Work to begin on a bottle-necked, Charlotte-area highway exit. Here’s what we know.

I-77 north bound traffic slowly advances at a crawl during the 5:00 PM commute on Oct. 02,2014, photo taken from the Gilead Road bridge at exit 23 in Huntersville.

Work is scheduled to begin Monday to eliminate decades-old bottlenecks at a Charlotte-area highway exit.

Interstate 77 Gilead Road Exit 23 in Huntersville is getting the same type of “diverging diamond” interchange that has cleared traffic messes elsewhere in the Carolinas and other states over the past decade, including I-77 Cornelius Exit 28 at Lake Norman.

Traffic flows more smoothly because drivers no longer stack up at lights where the highway exit ramps meet the main road. Drivers on the main road no longer have lights to stop at before heading onto the interstate.

“Is there a negative here?” former Cornelius commissioner Jim Bensman asked a North Carolina Department of Transportation official back in 2010 when the agency revealed its diverging diamond plans for Exit 28, The Charlotte Observer reported at the time.

“We’re all shocked an idea this good could come out of France,” Cornelius commissioner Dave Gilroy quipped before the board voted to approve the plan. “... Safe to say, our feelings (about diverging diamonds) are extremely positive.”’

At the time, only one intersection in the U.S. had a diverging diamond, in Springfield, Missouri.

Diverging diamonds are now everywhere. One opened last Monday, Sept. 13, at the Gold Hill Road and I-77 intersection in Fort Mill, S.C., The (Rock Hill) Herald reported.

The town of Huntersville on Friday tweeted a picture of an electronic NCDOT sign announcing what town officials said was Monday’s start date on the Exit 23 diverging diamond.

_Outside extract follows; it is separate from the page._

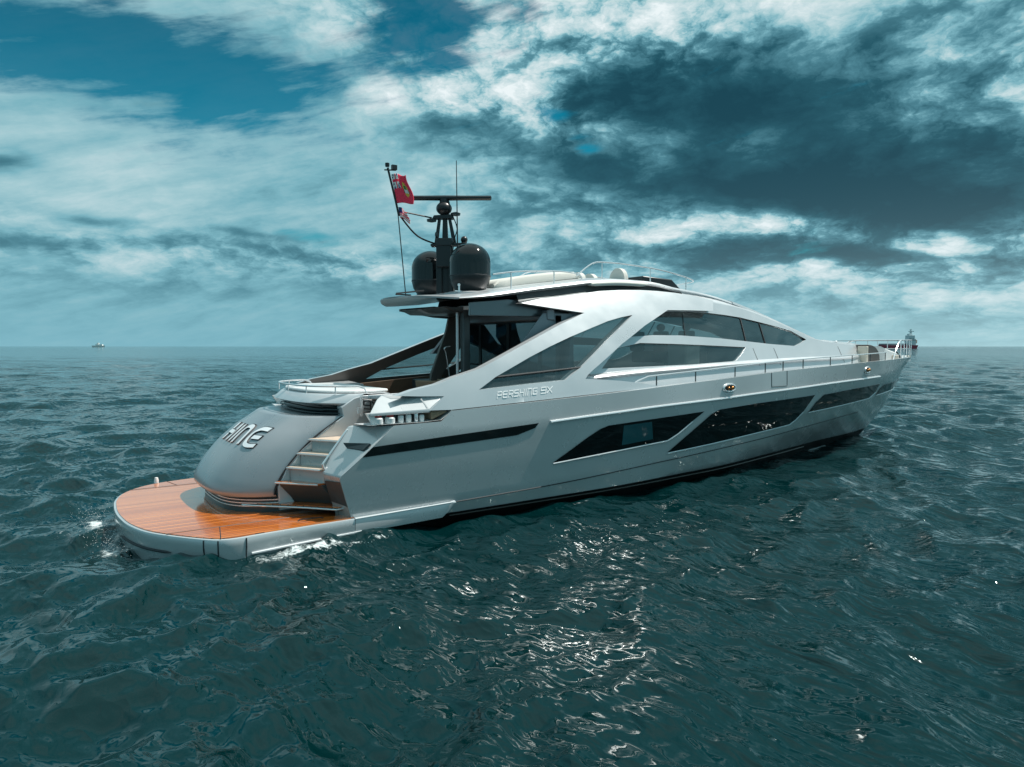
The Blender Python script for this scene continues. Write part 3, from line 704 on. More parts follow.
# transom garage ----------------------------------------------------
def bulge(y, w=1.72, d=.86, p=4.5):
    t = min(1.0, abs(y) / w); return d * (1 - t ** p) ** .8 + .12 * (1 - t * t)
xs_z = pchip([(.70, 1.02), (.85, 1.05), (1.13, 1.20), (1.52, 1.53), (1.8, 1.86), (1.97, 2.12), (2.12, 2.36)])
def hump_x(y, z): return xs_z(z) - bulge(y)
def build_garage():
    b = MB(); ys = [1.72 * math.sin(math.pi / 2 * k / 26) if abs(k) < 26 else 1.72 * (1 if k > 0 else -1) for k in range(-26, 27)]
    rows = [(.66, .75), (.64, .40), (.655, .16), (.69, .05), (.74, .01)]
    curl = [[(xs_z(.74) - bulge(y) + dx, y, z) for y in ys] for z, dx in rows]
    bs = MB(); bs.loft(curl[:-1], closed=False); bs.build('door_curl_shade', M['dark'], yacht, angle=60)  # door's lower curl in dark material, standing in for shade
    rings = curl[-2:]
    for i in range(1, 27):
        z = .74 + (2.10 - .74) * i / 26; rings.append([(hump_x(y, z), y, z) for y in ys])
    rings.append([(hump_x(y, 2.10) + .04, y, 2.125) for y in ys]); rings.append([(hump_x(y, 2.10) + .3, y, 2.13) for y in ys]); rings.append([(3.2, y, 2.13) for y in ys])
    b.loft(rings, closed=False)
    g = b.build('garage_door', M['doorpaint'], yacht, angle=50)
    # body behind the door, its flank forms the inner wall of the stairs
    b = MB(); b.prism([(1.12, .42), (1.10, .86), (1.25, 1.15), (1.58, 1.53), (2.15, 1.97), (2.40, 2.12), (2.36, 2.30), (2.62, 2.47), (2.8, 2.52), (3.5, 2.52), (3.5, .42)], -1.76, 1.76)
    b.build('garage_body', M['silver'], yacht, bevel=.012)
    for sd in (-1, 1):      # seam around the door
        b = MB(); b.tube([(xs_z(z) - .0, sd * 1.765, z) for z in [.72 + .07 * k for k in range(20)]], .014, 5); b.build('door_seam', M['seam'], yacht)
    b = MB()     # base plinth below the door with louvres
    P = [(xs_z(.74) - bulge(y) + .22, y) for y in ys]
    b.slab(P + [(2.2, 1.7), (2.2, -1.7)], .393, .64); b.build('garage_base', M['dark'], yacht)
    for z in (.50, .56, .62):
        b = MB(); b.tube([(x - .015, y, z) for x, y in P[2:-2]], .012, 5); b.build('louvre', M['chrome'], yacht)
    # overhanging sun deck lip with the black intake slot under it
    def lip(d, z): return [(2.62 - bulge(y, 1.76, .74) + d, y, z) for y in [1.76 / 1.72 * q for q in ys]]
    b = MB(); b.loft([lip(.34, 2.30), lip(.06, 2.345), lip(0, 2.375), lip(.03, 2.41), lip(.16, 2.52), lip(.22, 2.55), lip(.40, 2.55), [(3.4, y * 1.76 / 1.72, 2.55) for y in ys]], closed=False)
    b.build('sun_deck', M['silver'], yacht, angle=50)
    b = MB(); b.loft([lip(.30, 2.125), lip(.22, 2.20), lip(.20, 2.345)], closed=False); b.build('deck_intake', M['black'], yacht)
    b = MB()
    for z, d in ((2.17, .16), (2.24, .14)): b.tube([(x, y, zz) for x, y, zz in lip(d, z)][5:-5], .012, 5)
    b.build('intake_slat', M['dark'], yacht)
    # sun pad and its rail
    S = [(2.62 - bulge(y, 1.76, .74) + .22, y * .9) for y in ys]
    b = MB(); b.slab(S + [(3.5, 1.45), (3.5, -1.45)], 2.555, 2.62); b.build('sun_pad', M['white'], yacht, bevel=.03)
    b = MB(); T = [(2.62 - bulge(y, 1.76, .74) + .10, y * .95, 2.70) for y in ys[1:-1]]
    T = [(2.95, -1.62, 2.56), (2.88, -1.64, 2.66), (2.75, -1.66, 2.70)] + T[1:-1] + [(2.75, 1.66, 2.70), (2.88, 1.64, 2.66), (2.95, 1.62, 2.56)]
    b.tube(T, .019, 8)
    for i in (8, 17, 27, 37, 46):
        x, y, z = T[i]; b.tube([(x, y, 2.55), (x, y, 2.695)], .013, 6)
    b.build('sun_pad_rail', M['chrome'], yacht)
    # name in raised chrome letters, on the curved door
    H_ = .40
    def letter1(paths, name, sw, dp0, dp1, mat_, par):
        b = MB(); e0, e1 = dp0, dp1
        for pi, pl in enumerate(paths):
            dp0, dp1 = e0 - pi * .0008, e1 + pi * .0012
            pl = [(p.x, p.y) for p in smoothpath([(u, v, 0) for u, v in pl], 4)] if len(pl) > 2 else pl
            L_, R_ = [], []
            for i, (u, v) in enumerate(pl):
                a = pl[max(i - 1, 0)]; c = pl[min(i + 1, len(pl) - 1)]; t = Vector((c[0] - a[0], c[1] - a[1])).normalized()
                L_.append((u - t.y * sw / 2, v + t.x * sw / 2)); R_.append((u + t.y * sw / 2, v - t.x * sw / 2))
            for i in range(len(pl) - 1):
                q = [L_[i], R_[i], R_[i + 1], L_[i + 1]]
                b.loft([[(hump_x(-u, v) - dp0, -u, v) for u, v in q], [(hump_x(-u, v) - dp1, -u, v + .012) for u, v in q]])
        o = b.build(name, mat_, par, smooth=False)
        return o
    def place(pl, u0, w): return [[(u0 + x * w - y * .12 - .07, 1.59 + y * .29) for x, y in q] for q in pl]
    def letter(paths, name):
        o = letter1(paths, name, .060, .022, .030, M['letter'], g)
        letter1(paths, 'letter_backing', .078, -.004, .022, M['seam'], o)
    letter(place([[(0, 0), (0, 1)], [(0, .5), (1, .5)], [(1, 0), (1, 1)]], -.30, .30), 'letter')
    letter(place([[(0, 0), (0, 1)]], .20, .3), 'letter')
    letter(place([[(0, 0), (0, .6), (.15, .95), (.5, 1.02), (.85, .95), (1, .6), (1, 0)]], .42, .36), 'letter')
    letter(place([[(1.15, .98), (.55, 1), (.12, .8), (0, .45), (.12, .12), (.5, 0), (1.0, .02)], [(.35, .5), (1.0, .5)]], .98, .32), 'letter')
    # small faint port-of-registry strip, too small to read
build_garage()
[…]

“WE HAVE SEEN THE SIGNS - NOW WE HAVE SOME ANSWERS!” the town tweeted. “According to NCDOT, they will begin construction next week on the interchange of I-77 & Gilead Road for a new bridge which will become a diverging diamond interchange.”

The expected completion date and other project details weren’t available Saturday.

“We will share more information as it becomes available,” the town promised on Twitter.

Diverging diamonds typically take mere months to complete, because the design is configured into the existing road network, but it wasn’t known Saturday if that will the case with Exit 23.

NCDOT revealed plans for the diverging diamond in 2014, according to the NCDOT Exit 23 project page.

At the time, the state intended to complete the interchange by 2018, according to the project page.

The project will improve Gilead Road from Reese Boulevard to U.S. 21, highway officials said on the page.